AIM OF THE EXERCISE
Transcribe all the entries word for word, but omit the images.

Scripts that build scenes
* BEGIN *

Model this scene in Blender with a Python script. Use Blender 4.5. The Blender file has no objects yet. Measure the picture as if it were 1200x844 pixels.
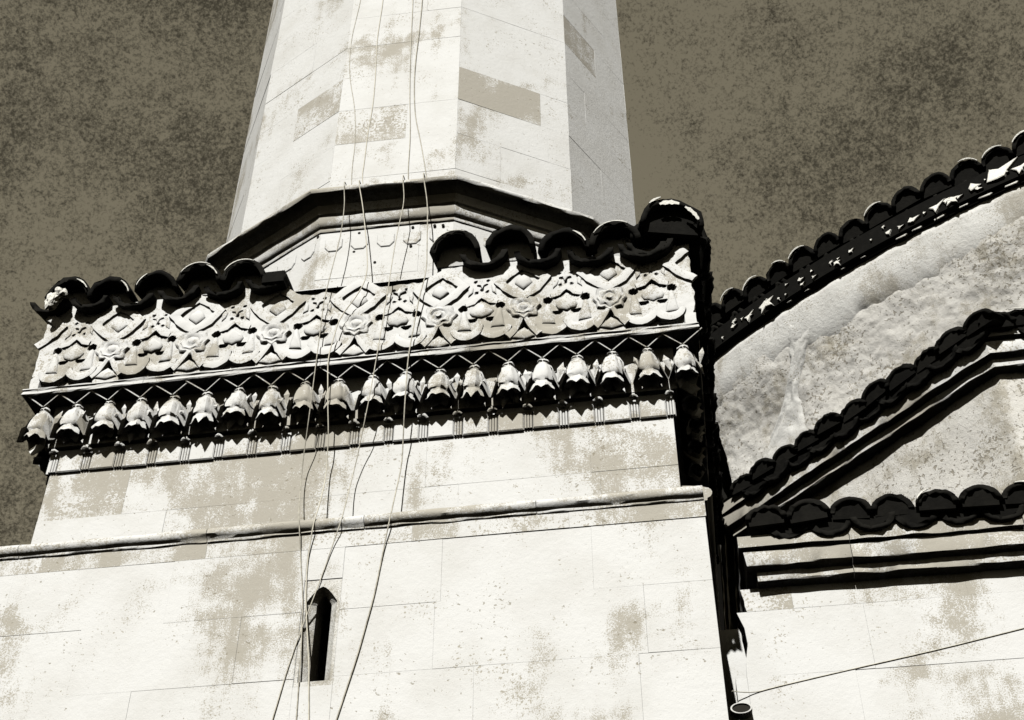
import bpy, bmesh, math, random
from math import sin, cos, tan, pi, radians, sqrt, atan2
from mathutils import Vector, Matrix, Euler, noise

S = bpy.context.scene
COL = S.collection
random.seed(11)

# ------------------------------------------------------------------ camera
cam_d = bpy.data.cameras.new("camera")
cam = bpy.data.objects.new("camera", cam_d)
COL.objects.link(cam)
cam_d.sensor_width = 36.0
cam_d.lens = 48.0
cam_d.clip_start = 0.05
cam_d.clip_end = 5000.0
PITCH, YAW, ROLL = radians(41.38), radians(8.25), radians(-0.17)
cam.matrix_world = (Matrix.Translation((1.597, -5.208, -4.699)) @ Matrix.Rotation(YAW, 4, 'Z')
                    @ Matrix.Rotation(PITCH + pi / 2, 4, 'X') @ Matrix.Rotation(ROLL, 4, 'Z'))
S.camera = cam

# ------------------------------------------------------------------ light
SUN_EL, SUN_AZ = radians(37), radians(3)          # azimuth: degrees to the left of the facade's normal
sd = Vector((-sin(SUN_AZ) * cos(SUN_EL), -cos(SUN_AZ) * cos(SUN_EL), sin(SUN_EL)))
sun_d = bpy.data.lights.new("sun", 'SUN')
sun_d.energy = 5.0
sun_d.angle = radians(0.5)
sun_d.color = (1.0, 0.99, 0.965)
sun = bpy.data.objects.new("sun", sun_d)
sun.rotation_euler = sd.to_track_quat('Z', 'Y').to_euler()
sun.location = sd * 40
COL.objects.link(sun)

W = bpy.data.worlds.new("World")
S.world = W
W.use_nodes = True
nt = W.node_tree
nt.nodes.clear()
def wn(t, **k):
    n = nt.nodes.new(t)
    for a, b in k.items(): setattr(n, a, b)
    return n
sky = wn('ShaderNodeTexSky', sky_type='NISHITA', sun_disc=False)
sky.sun_elevation = SUN_EL
sky.sun_rotation = atan2(sd.x, sd.y)
sky.air_density = 1.0
sky.dust_density = 0.6
bw = wn('ShaderNodeRGBToBW')
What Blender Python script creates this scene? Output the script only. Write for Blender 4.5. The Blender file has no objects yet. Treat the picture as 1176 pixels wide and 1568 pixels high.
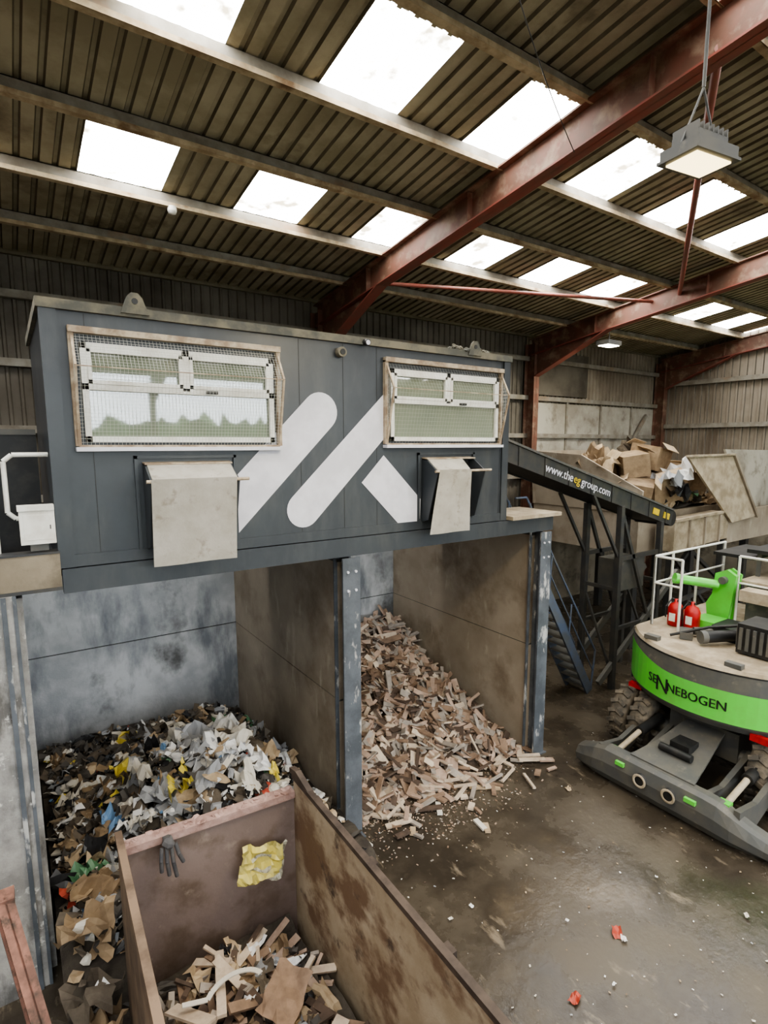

* END *

EXERCISE SOLUTION
Model this scene in Blender with a Python script. Use Blender 4.5. The Blender file has no objects yet. Measure the picture as if it were 1200x844 pixels.
import bpy, bmesh, math, random
from math import sin, cos, tan, pi, radians, sqrt, atan2
from mathutils import Vector, Matrix, Euler, noise

S = bpy.context.scene
COL = S.collection
random.seed(11)

# ------------------------------------------------------------------ camera
cam_d = bpy.data.cameras.new("camera")
cam = bpy.data.objects.new("camera", cam_d)
COL.objects.link(cam)
cam_d.sensor_width = 36.0
cam_d.lens = 48.0
cam_d.clip_start = 0.05
cam_d.clip_end = 5000.0
PITCH, YAW, ROLL = radians(41.38), radians(8.25), radians(-0.17)
cam.matrix_world = (Matrix.Translation((1.597, -5.208, -4.699)) @ Matrix.Rotation(YAW, 4, 'Z')
                    @ Matrix.Rotation(PITCH + pi / 2, 4, 'X') @ Matrix.Rotation(ROLL, 4, 'Z'))
S.camera = cam

# ------------------------------------------------------------------ light
SUN_EL, SUN_AZ = radians(37), radians(3)          # azimuth: degrees to the left of the facade's normal
sd = Vector((-sin(SUN_AZ) * cos(SUN_EL), -cos(SUN_AZ) * cos(SUN_EL), sin(SUN_EL)))
sun_d = bpy.data.lights.new("sun", 'SUN')
sun_d.energy = 5.0
sun_d.angle = radians(0.5)
sun_d.color = (1.0, 0.99, 0.965)
sun = bpy.data.objects.new("sun", sun_d)
sun.rotation_euler = sd.to_track_quat('Z', 'Y').to_euler()
sun.location = sd * 40
COL.objects.link(sun)

W = bpy.data.worlds.new("World")
S.world = W
W.use_nodes = True
nt = W.node_tree
nt.nodes.clear()
def wn(t, **k):
    n = nt.nodes.new(t)
    for a, b in k.items(): setattr(n, a, b)
    return n
sky = wn('ShaderNodeTexSky', sky_type='NISHITA', sun_disc=False)
sky.sun_elevation = SUN_EL
sky.sun_rotation = atan2(sd.x, sd.y)
sky.air_density = 1.0
sky.dust_density = 0.6
bw = wn('ShaderNodeRGBToBW')
What Blender Python script creates this scene? Output the script only. Write for Blender 4.5. The Blender file has no objects yet. Treat the picture as 1176 pixels wide and 1568 pixels high.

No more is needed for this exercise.